Namun masih berpeluang dominan hingga awal 2023. Potensi peningkatan curah hujan pada akhir Musim Kemarau (MK) 2022 masih ada, itulah yang menyebabkan MK 2022 cenderung lebih basah.
Curah hujan
Akibatnya terdapat potensi peningkatan OPT pada budidaya tanaman hortikultura seperti cabai, bawang merah, dan buah-buahan. Biasanya musim kemarau terjadi pada April—September.
Prediksi curah hujan oleh Badan Meteorologi, Klimatologi, dan Geofisika yang diintetpretasi Tim Katam Balitklimat menggambarkan bahwa curah hujan pada April, Mei, Juni 2022 umumnya memiliki curah hujan dengan intensitas sedang yakni 100—200 mm per bulan dengan sifat hujan Normal.
Sementara sifat hujan Atas Normal umumnya terjadi pada juli, Agustus, September 2022. Petani bawang merah tetap harus waspada terjadinya lonjakan OPT pada fase generatif bawang merah.
Ahmad Riyadlus Sholikin dan Didik Haryono dari Departemen Agronomi, Fakultas Pertanian, Universitas Brawijaya dalam Jurnal Produksi Tanaman menjelaskan kondisi iklim yang dinamis berpengaruh pada budidaya bawang merah.
Curah hujan yang terlalu tinggi menjadi penyebab bawang merah terkena serangan penyakit seperti layu fusarium.
Hasil riset Ahmad dan Didik di Kecamatan Badas, Kecamatan Sukomoro dan Kecamatan Junrejo menunjukkan intensitas curah hujan dan hari hujan tidak berpengaruh terhadap produktivitas bawang merah.

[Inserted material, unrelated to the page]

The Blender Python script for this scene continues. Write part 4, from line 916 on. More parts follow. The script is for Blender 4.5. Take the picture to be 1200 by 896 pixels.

Namun, bulan kering berpengaruh terhadap produktivitas bawang merah pada periode II 2013— 2017. Unsur bulan kering itu memberikan korelasi yang positif terhadap produktivitas bawang merah.
Artinya jika terjadi penambahan jumlah bulan kering berpotensi meningkatkan produktivitas bawang merah.
Linda Tri Wira Astuti dan rekan dari Institut Pertanian Bogor pada Jurnal Ekonomi Pertanian dan Agribisnis (JEPA) menyebut produksi bawang merah cenderung lebih tinggi pada musim kemarau daripada musim hujan.
Sifat bawang merah sebagai tanaman umbi-umbian itu rentan membusuk pada kondisi curah hujan tinggi. Meski demikian, tetap membutuhkan ketersediaan air yang cukup untuk mendukung pertumbuhan bawang merah.
Kekurangan air dapat menyebabkan tanaman menjadi kering dan pertumbuhannya terhambat.